そうではありませんでした。モーセは、13節で
「モーセは、なおも言った。「ああ主よ。どうぞ、だれかほかの人を見つけてお遣わしください。」と言うのです。
神様は、モーセを励まそうとして、多くの奇跡と約束を与えられました。しかし、モーセはその大切な召命を受け入れることが出来なかったのです。
そこで、神様はモーセに怒りを露わにして、こう提案をされました。
14~15節
「主はついに、モーセに向かって怒りを発して言われた。「あなたにはレビ人アロンという兄弟がいるではないか。わたしは彼が雄弁なことを知っている。その彼が今、あなたに会おうとして、こちらに向かっている。あなたに会ったら、心から喜ぶであろう。15 彼によく話し、語るべき言葉を彼の口に託すがよい。わたしはあなたの口と共にあり、また彼の口と共にあって、あなたたちのなすべきことを教えよう。」
「全くわたしは口が重く、舌の重い者なのです。」と言うモーセに、彼は、雄弁な兄アロンを助けてとして与えられることを約束されたのです。

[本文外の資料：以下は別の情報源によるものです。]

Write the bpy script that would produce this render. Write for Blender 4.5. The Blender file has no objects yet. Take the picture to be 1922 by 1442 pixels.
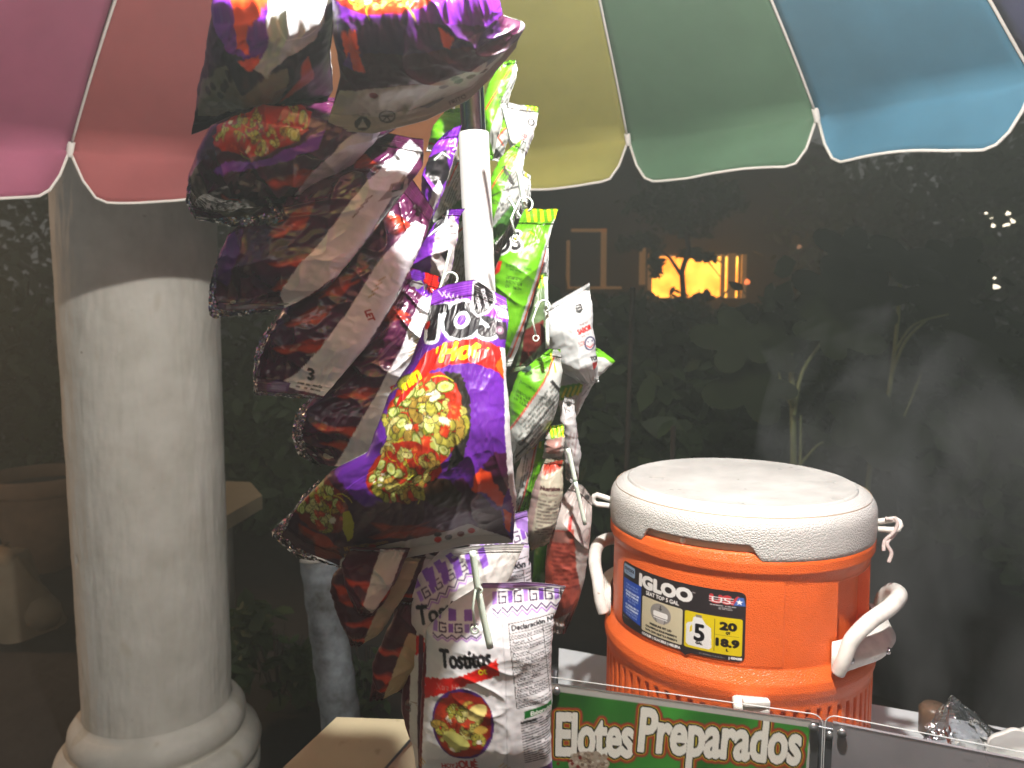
import bpy, math, random
import numpy as np
from mathutils import Vector, Matrix
random.seed(7); np.random.seed(7)
R_ = math.radians
SC = bpy.context.scene
COL = SC.collection

# ------------------------------------------------------------------ camera
CAM_Z, PITCH, FPX = 1.5, R_(5.3), 1388.0
cam = bpy.data.cameras.new('camera'); cam_o = bpy.data.objects.new('camera', cam); COL.objects.link(cam_o)
cam_o.location = (0, 0, CAM_Z); cam_o.rotation_euler = (math.pi/2 - PITCH, 0, 0)
cam.sensor_width = 36; cam.lens = 36*FPX/1922; cam.clip_start = .02; cam.clip_end = 400
cam.dof.use_dof = True; cam.dof.focus_distance = .78; cam.dof.aperture_fstop = 9
SC.camera = cam_o
# ------------------------------------------------------------------ world, exposure
w = bpy.data.worlds.new('World'); SC.world = w; w.use_nodes = True
nt = w.node_tree; bg = nt.nodes['Background']
sky = nt.nodes.new('ShaderNodeTexSky'); sky.sky_type = 'NISHITA'; sky.sun_disc = False
sky.sun_elevation = R_(0.5); sky.sun_rotation = R_(200)
hs = nt.nodes.new('ShaderNodeHueSaturation'); hs.inputs['Saturation'].default_value = .12
nt.links.new(sky.outputs[0], hs.inputs['Color']); nt.links.new(hs.outputs[0], bg.inputs[0]); bg.inputs[1].default_value = .10
SC.view_settings.view_transform = 'Standard'; SC.view_settings.look = 'None'
SC.view_settings.exposure = .4; SC.view_settings.gamma = 1
SC.cycles.use_denoising = True
SC.cycles.max_bounces = 10; SC.cycles.volume_bounces = 0; SC.cycles.transparent_max_bounces = 12
SC.cycles.sample_clamp_indirect = 3
SC.cycles.caustics_reflective = False; SC.cycles.caustics_refractive = False

# ------------------------------------------------------------------ helpers
def P(px, py, Y):
    """photo pixel + world distance Y -> world point (numpy ok)"""
    cx = (px-961)/FPX; cy = (721-py)/FPX
    dy = math.cos(PITCH) + cy*math.sin(PITCH); dz = -math.sin(PITCH) + cy*math.cos(PITCH)
    k = Y/dy
    return np.stack([cx*k, dy*k, CAM_Z + dz*k], -1) if isinstance(px, np.ndarray) else Vector((cx*k, Y, CAM_Z+dz*k))
def PZ(px, py, z):
    cx = (px-961)/FPX; cy = (721-py)/FPX
    dy = math.cos(PITCH) + cy*math.sin(PITCH); dz = -math.sin(PITCH) + cy*math.cos(PITCH)
    k = (z-CAM_Z)/dz
    return Vector((cx*k, dy*k, z))

def s2l(c):
    c = np.asarray(c, dtype=float)
    return np.where(c <= .04045, c/12.92, ((np.maximum(c, 0)+.055)/1.055)**2.4)

def hash2(ix, iy, seed):
    h = (ix.astype(np.int64)*374761393 + iy.astype(np.int64)*668265263 + seed*1442695041) & 0xffffffff
    h = ((h ^ (h >> 13))*1274126177) & 0xffffffff
    h = h ^ (h >> 16)
    return (h & 0xffff)/65535.0
def noise2(x, y, seed=0):
    x = np.asarray(x, dtype=float); y = np.asarray(y, dtype=float)
    ix = np.floor(x).astype(int); iy = np.floor(y).astype(int)
    fx = x-ix; fy = y-iy; fx = fx*fx*(3-2*fx); fy = fy*fy*(3-2*fy)
    a = hash2(ix, iy, seed); b = hash2(ix+1, iy, seed); c = hash2(ix, iy+1, seed); d = hash2(ix+1, iy+1, seed)
    return (a+(b-a)*fx + (c-a)*fy + (a-b-c+d)*fx*fy)*2-1
def ridge(x, y, seed=0): return 1-np.abs(noise2(x, y, seed))
def sstep(a, b, x):
    t = np.clip((x-a)/(b-a), 0, 1); return t*t*(3-2*t)

def tagp(o, label=None, cat=None, group=None, kind=None):
    if label: o['label'] = label
    if cat: o['category'] = cat
    if group: o['group'] = group
    if kind: o['kind'] = kind
    return o
def empty(name, loc, label, cat, group=None):
    o = bpy.data.objects.new(name, None); COL.objects.link(o); o.location = loc; o.empty_display_size = .05
    return tagp(o, label, cat, group)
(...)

この提案によって、ついにモーセは、イスラエルの民を救い出すという召命を受け入れたのです。アロンは、モーセの大きな支えになりました。
二人には、それぞれ役割が決められていました。アロンは兄であるにも関わらず、あくまでも、モーセに仕えることでした。
神様は、まずモーセに語られます。モーセは、その言葉をアロンに伝えます。そして、アロンはその雄弁な言葉で、イスラエルの民に神の言葉を伝えたのです。そのようにして、神様は、モーセに必要な助け手を与えらたのです。
神様は、私たちが、弱さや足りなさを覚える時、御言葉やしるしをを持って、神様が共におられることを教えて下さいます。
それだけでなく、目に見える形で、必要な助け手を与えて下さるのです。
神様は、モーセに、助けてとして、雄弁な兄アロンを与えられたように、必要な時に必要な助け手を与えてくださるお方です。
最後に、神様は、モーセにこうおっしゃいました。17節
「あなたはこの杖を手に取って、しるしを行うがよい。」
神様は、モーセに羊飼いの杖を持って行くように命じられました。この杖というのは、神様の権威を象徴するものです。
「信仰こそ、旅路を導く杖、」と賛美をしました。この杖をもって旅をするということは、神様を信じる信仰を表しています。
今日は、イスラエルの民を救い出す召命を与えられたモーセが、何度もその召命を拒んでしまう姿を見てきましたが、一番大切で神様が望んでおられることは、純粋に、神様を信じる信仰です。その信仰さえあれば、如何なる戦いも、困難も乗り越えて、神様の勝利と救いの御業を見ることが出来るのでする
「あなたはこの杖を手に取って、しるしを行うがよい。」
信仰という杖をしっかりと持って、神様のなさる救いのしるしを見せていただきましょう。